Yeni anayasaya bağlı
Toplantıda, bazı başlıkların ise anayasal değişiklik gerektirdiği, yeni anayasa çalışmalarının beklenmesi gerektiği düşüncesiyle paketten çıkarıldığı öğrenildi. TBMM Anayasa Uzlaşma Komisyonu'nda yeni anayasanın hayata geçme ihtimalinin belirmesi halinde bu değişikliklerin rahatça hayata geçirilebileceği görüşü dile getirilen toplantıda, Uzlaşma Komisyonu'nun başarısız olması halinde değişikliklerin Ak Parti olarak TBMM gündemine getirilmesi gerektiği vurgulandı.

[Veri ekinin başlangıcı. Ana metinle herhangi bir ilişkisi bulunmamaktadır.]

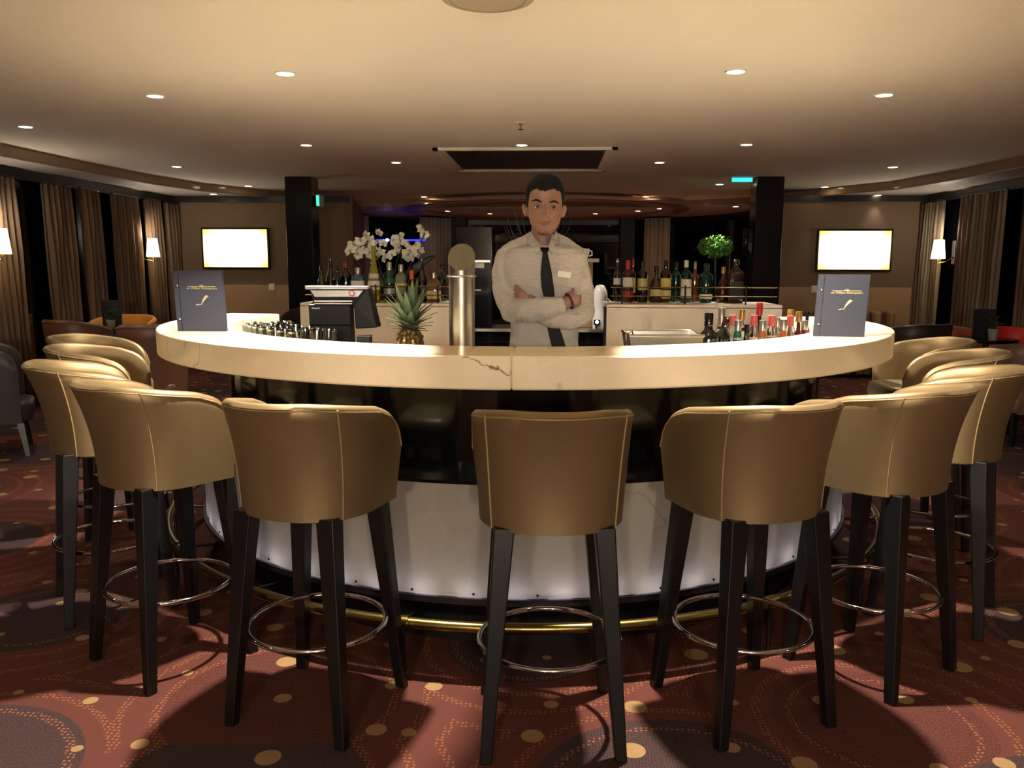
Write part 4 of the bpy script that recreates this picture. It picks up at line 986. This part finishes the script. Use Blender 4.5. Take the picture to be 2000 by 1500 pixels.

Alfabe değil, Kabahatler Kanunu değişecek
Toplantıda, x, w, q harfleriyle ilgili değişiklikler ele alınırken, alfabe düzenlemesine dokunulmasına gerek olmadığı, sadece Kabahatler Kanunu'nda cezai yaptırımın kaldırılmasıyla sorunun çözüme kavuşacağı vurgulandı.
Anadil tartışması
Anadil konusunda ise mevcut anayasadaki düzenlemenin Türkçe dışında başka bir dilin anadil olarak öğretilmesini engellediği, eğitimi engellemediği yorumu yapılan toplantıda, "Milli Güvenlik Konseyi'nin getirdiği bir düzenleme. 12 Eylül'de Danışma Meclisi önerisinde yok. Düzenleme anadilin öğretilmesi yasaklanıyor. Anadil eğitim yapılmasını engellemiyor" değerlendirmesi de dile getirildi. Toplantıda buna rağmen, Özel Okullar Kanunu'nda değişiklik yapılarak anadil eğitiminin özel okullarda önünün açılması kararlaştırıldı.